Look for the string "picture" in the lines and copy each line that has it.

Records for this task

>>>

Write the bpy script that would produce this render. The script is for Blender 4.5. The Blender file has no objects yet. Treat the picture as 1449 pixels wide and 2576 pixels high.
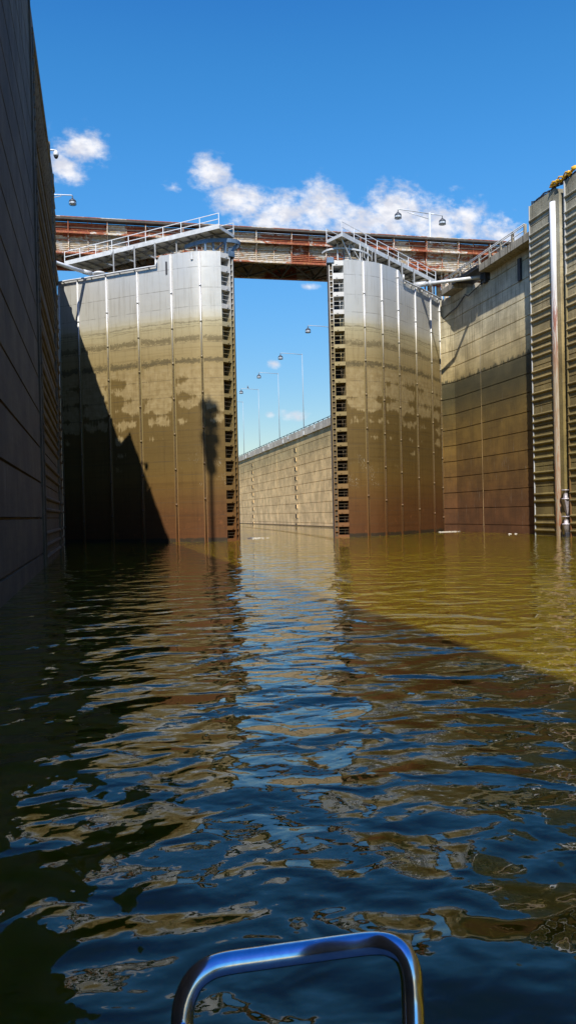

<<<
>>>

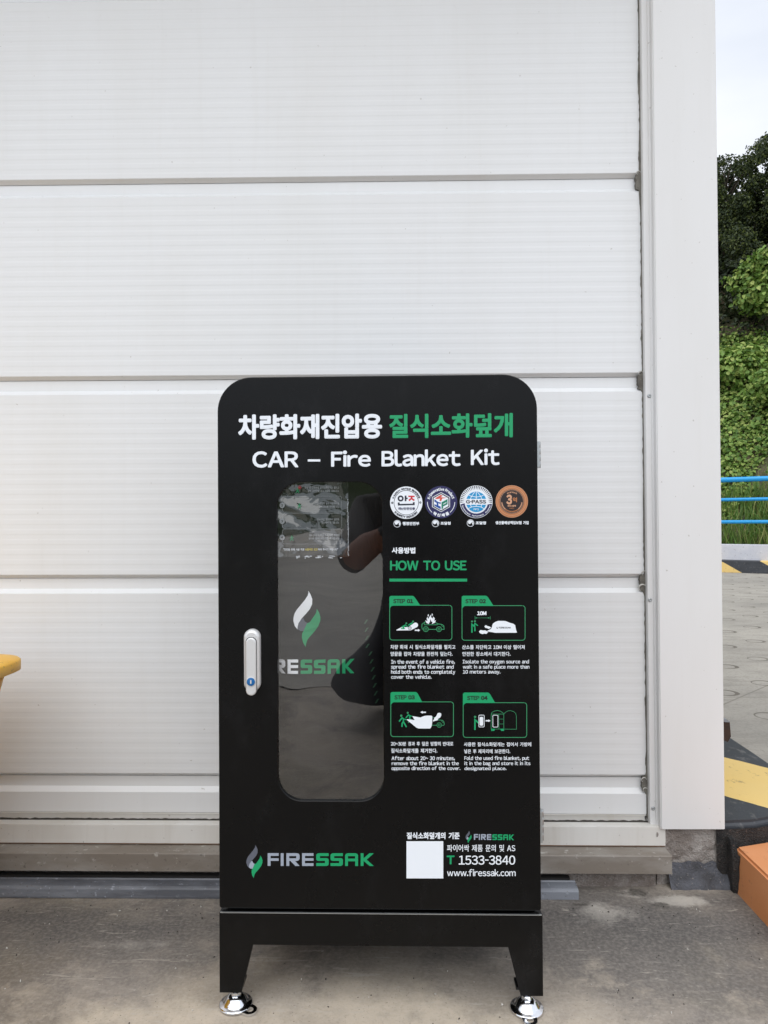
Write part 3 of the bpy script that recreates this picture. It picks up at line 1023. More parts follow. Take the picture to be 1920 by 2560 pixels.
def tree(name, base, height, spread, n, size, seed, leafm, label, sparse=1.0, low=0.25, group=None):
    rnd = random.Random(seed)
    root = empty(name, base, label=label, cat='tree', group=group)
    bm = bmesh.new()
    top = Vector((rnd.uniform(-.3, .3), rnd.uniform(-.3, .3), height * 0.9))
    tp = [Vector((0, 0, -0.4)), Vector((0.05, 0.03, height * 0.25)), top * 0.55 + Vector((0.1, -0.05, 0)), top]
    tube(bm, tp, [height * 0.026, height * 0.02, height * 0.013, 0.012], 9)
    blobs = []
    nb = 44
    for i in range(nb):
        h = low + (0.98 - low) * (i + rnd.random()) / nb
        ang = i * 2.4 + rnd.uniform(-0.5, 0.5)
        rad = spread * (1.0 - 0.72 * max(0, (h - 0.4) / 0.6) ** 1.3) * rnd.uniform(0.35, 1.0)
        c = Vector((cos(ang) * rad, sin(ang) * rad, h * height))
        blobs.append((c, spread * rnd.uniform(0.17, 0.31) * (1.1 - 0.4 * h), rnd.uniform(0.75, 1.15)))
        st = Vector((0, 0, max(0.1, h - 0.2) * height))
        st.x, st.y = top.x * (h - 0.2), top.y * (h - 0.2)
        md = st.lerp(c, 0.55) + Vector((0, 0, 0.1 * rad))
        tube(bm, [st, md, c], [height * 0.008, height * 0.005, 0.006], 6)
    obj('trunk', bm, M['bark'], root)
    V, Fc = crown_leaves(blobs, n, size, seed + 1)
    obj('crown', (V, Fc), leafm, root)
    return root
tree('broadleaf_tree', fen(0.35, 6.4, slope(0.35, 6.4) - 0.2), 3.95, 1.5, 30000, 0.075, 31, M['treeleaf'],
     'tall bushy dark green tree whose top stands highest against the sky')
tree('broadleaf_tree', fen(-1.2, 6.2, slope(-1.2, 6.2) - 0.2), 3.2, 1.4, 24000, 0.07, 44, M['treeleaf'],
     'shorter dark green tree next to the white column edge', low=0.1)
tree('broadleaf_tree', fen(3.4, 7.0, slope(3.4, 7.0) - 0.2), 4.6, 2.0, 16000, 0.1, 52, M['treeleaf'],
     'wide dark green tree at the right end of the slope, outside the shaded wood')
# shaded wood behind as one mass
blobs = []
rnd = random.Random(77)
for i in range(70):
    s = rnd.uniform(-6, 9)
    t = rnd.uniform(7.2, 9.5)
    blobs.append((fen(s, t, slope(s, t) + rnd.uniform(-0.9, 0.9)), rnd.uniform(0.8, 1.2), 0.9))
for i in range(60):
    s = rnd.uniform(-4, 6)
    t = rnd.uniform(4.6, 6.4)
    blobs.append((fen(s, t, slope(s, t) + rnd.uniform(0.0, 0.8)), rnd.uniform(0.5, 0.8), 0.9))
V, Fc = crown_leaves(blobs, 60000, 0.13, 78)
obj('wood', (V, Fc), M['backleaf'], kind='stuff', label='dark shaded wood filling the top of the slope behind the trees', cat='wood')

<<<

Full solution
Write the bpy script that would produce this render. The script is for Blender 4.5. The Blender file has no objects yet. Treat the picture as 1449 pixels wide and 2576 pixels high.
Write part 3 of the bpy script that recreates this picture. It picks up at line 1023. More parts follow. Take the picture to be 1920 by 2560 pixels.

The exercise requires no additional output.